Klimczak: Energetyka rozproszona może być partnerem dla górnictwa

21 maja 2015, 12:30 Energetyka

– Trudno jednoznacznie przesądzić, co jest korzystniejsze: prosumentyzm, czy inne systemy. BOS wspiera energetykę rozproszoną, producentów mocy od 3 kV do 10 kV. W zasadzie na własne potrzeby – to jest standard prosumencki, adresowany do osób średnio zarabiających, dla których oszczędność prosumencka jest ważna, ważne domy energetycznie samowystarczalne – ocenił Mariusz Klimczak, Prezes Zarządu Banku Ochrony Środowiska podczas debaty Perspektywy rynków energii a Unia Energetyczna, zorganizowanej przez firmę konsultingową Procesy Inwestycyjne, 20 maja b.r.

– Indywidualni odbiorcy końcowi znacznie mniejszą uwagę przykładają do bezpieczeństwa energetycznego kraju, a coraz bardziej obchodzi ich własny komfort energetyczny, który starają się uzyskać własnym sumptem. Stąd dodatkowe perspektywy rozwoju inwestycji prosumenckiej – stwierdził panelista.
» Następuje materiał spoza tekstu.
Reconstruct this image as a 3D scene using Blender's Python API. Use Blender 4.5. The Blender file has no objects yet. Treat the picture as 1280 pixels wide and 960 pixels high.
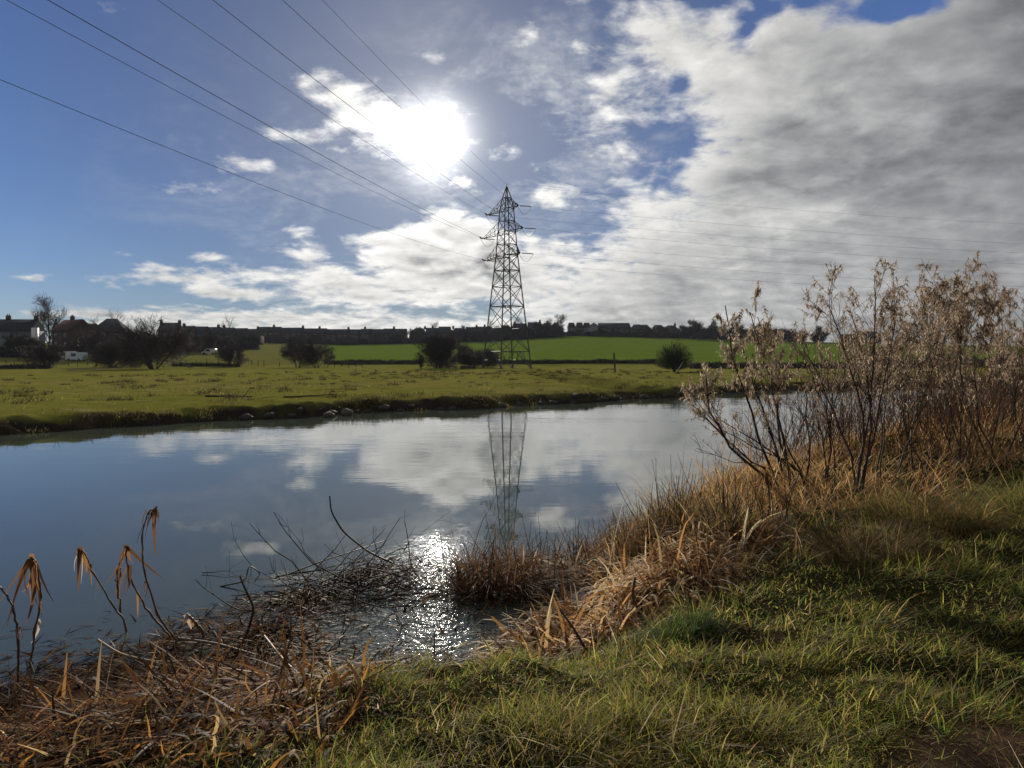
import bpy, bmesh, math, random
import numpy as np
from mathutils import Vector

rng = np.random.default_rng(11)
random.seed(11)
scene = bpy.context.scene
COL = scene.collection
R = math.radians

# ------------------------------------------------------------------ camera
FPX = 970.0                       # focal length in pixels of the 1280 px wide photograph
CAM = np.array([0.0, 0.0, 2.6])
PITCH = math.atan(32 / FPX)
cam_data = bpy.data.cameras.new('camera')
cam_data.sensor_width = 36
cam_data.lens = 36 * FPX / 1280
cam_data.clip_start = 0.05
cam_data.clip_end = 20000
cam = bpy.data.objects.new('camera', cam_data)
cam.location = CAM
cam.rotation_euler = (math.pi / 2 - PITCH, 0, 0)
COL.objects.link(cam)
scene.camera = cam

# ------------------------------------------------------------------ light and exposure
SUN_AZ, SUN_EL = -5.6, 15.7       # degrees from +Y (east positive) and above the horizon
sun_dir = np.array([math.sin(R(SUN_AZ)) * math.cos(R(SUN_EL)), math.cos(R(SUN_AZ)) * math.cos(R(SUN_EL)), math.sin(R(SUN_EL))])
sd = bpy.data.lights.new('sun', 'SUN')
sd.energy = 4.6
sd.angle = R(0.5)
sd.color = (1.0, 0.92, 0.78)
so = bpy.data.objects.new('sun', sd)
so.location = (0, 0, 60)
so.rotation_euler = Vector(sun_dir).to_track_quat('Z', 'Y').to_euler()
COL.objects.link(so)
vs = scene.view_settings
scene.display_settings.display_device = 'sRGB'
vs.view_transform = 'Standard'
vs.look = 'None'
vs.exposure = 0.0
vs.gamma = 1.0
vs.use_curve_mapping = False
scene.cycles.use_denoising = True
scene.cycles.max_bounces = 6
scene.cycles.transparent_max_bounces = 4
scene.cycles.sample_clamp_direct = 60
scene.cycles.sample_clamp_indirect = 4


# ------------------------------------------------------------------ node helper
class NV:
    """A node socket with arithmetic."""
    def __init__(self, nt, s):
        self.nt, self.s = nt, s

    def _m(self, op, *args, clamp=False):
        n = self.nt.nodes.new('ShaderNodeMath')
        n.operation = op
        n.use_clamp = clamp
        for i, a in enumerate((self,) + args):
            if isinstance(a, NV):
                self.nt.links.new(a.s, n.inputs[i])
            else:
                n.inputs[i].default_value = a
        return NV(self.nt, n.outputs[0])

    def __add__(self, o): return self._m('ADD', o)
    __radd__ = __add__
    def __sub__(self, o): return self._m('SUBTRACT', o)
    def __rsub__(self, o): return (self * -1.0) + o
    def __mul__(self, o): return self._m('MULTIPLY', o)
    __rmul__ = __mul__
    def __truediv__(self, o): return self._m('DIVIDE', o)
    def pow(self, o): return self._m('POWER', o)
    def max(self, o): return self._m('MAXIMUM', o)
    def min(self, o): return self._m('MINIMUM', o)
    def clamp(self): return self._m('ADD', 0.0, clamp=True)
    def smooth(self, a, b, lo=0.0, hi=1.0):
        n = self.nt.nodes.new('ShaderNodeMapRange')
        n.interpolation_type = 'SMOOTHSTEP'
        self.nt.links.new(self.s, n.inputs['Value'])
        n.inputs['From Min'].default_value = a
        n.inputs['From Max'].default_value = b
        n.inputs['To Min'].default_value = lo
        n.inputs['To Max'].default_value = hi
        return NV(self.nt, n.outputs[0])


def vmath(nt, op, a, b):
    n = nt.nodes.new('ShaderNodeVectorMath')
    n.operation = op
    for i, v in enumerate((a, b)):
        if isinstance(v, (tuple, list)):
            n.inputs[i].default_value = v
        elif isinstance(v, float):
            n.inputs[3].default_value = v
        else:
            nt.links.new(v, n.inputs[i])
    return n.outputs['Value'] if op in ('DOT_PRODUCT', 'LENGTH') else n.outputs['Vector']


def combine(nt, x, y, z=0.0):
    n = nt.nodes.new('ShaderNodeCombineXYZ')
    for i, v in enumerate((x, y, z)):
        if isinstance(v, NV):
            nt.links.new(v.s, n.inputs[i])
        else:
            n.inputs[i].default_value = v
    return n.outputs[0]


def noise(nt, vec, scale, detail=4.0, rough=0.5, dist=0.0, dims='3D', lac=2.0):
    n = nt.nodes.new('ShaderNodeTexNoise')
    n.noise_dimensions = dims
    if vec is not None:
        nt.links.new(vec, n.inputs['Vector'])
    n.inputs['Scale'].default_value = scale
    n.inputs['Detail'].default_value = detail
    n.inputs['Roughness'].default_value = rough
    n.inputs['Lacunarity'].default_value = lac
    n.inputs['Distortion'].default_value = dist
    return NV(nt, n.outputs['Fac'])


def mapping(nt, vec, loc=(0, 0, 0), rot=(0, 0, 0), scale=(1, 1, 1), kind='POINT'):
    n = nt.nodes.new('ShaderNodeMapping')
    n.vector_type = kind
    nt.links.new(vec, n.inputs['Vector'])
    n.inputs['Location'].default_value = loc
    n.inputs['Rotation'].default_value = rot
    n.inputs['Scale'].default_value = scale
    return n.outputs[0]


def mixc(nt, fac, a, b, mode='MIX'):
    n = nt.nodes.new('ShaderNodeMix')
    n.data_type = 'RGBA'
    n.blend_type = mode
    for key, v in ((0, fac), (6, a), (7, b)):
        if isinstance(v, NV):
            nt.links.new(v.s, n.inputs[key])
        elif isinstance(v, (tuple, list)):
            n.inputs[key].default_value = (*v[:3], 1.0)
        elif isinstance(v, (int, float)):
            n.inputs[key].default_value = v
        else:
            nt.links.new(v, n.inputs[key])
    return n.outputs[2]


# ------------------------------------------------------------------ sky: Nishita air plus a procedural cloud layer
def sky_dir(x, y):
    """azimuth and elevation (degrees) of a spot measured in the photograph"""
    u, v = (x - 640) / FPX, (448 - y) / FPX
    return math.degrees(math.atan(u)), math.degrees(math.atan(v * math.cos(math.atan(u))))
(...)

Prezes Klimczak podkreślił, że w energetyce prosumenckiej w Polsce z powodzeniem można wykorzystywać miał węglowy, w ten sposób energetyka rozproszona stanie się partnerem górnictwa. Energetyka prosumencka może mieć wymiar lokalny, czy  regionalny, ale może również nastąpić wymiana z sąsiadującymi państwami członkowskimi UE uwzględniająca autonomiczny wybór rozporządzania koszykiem energetycznym, co z kolei wymaga rozwoju połączeń transgranicznych.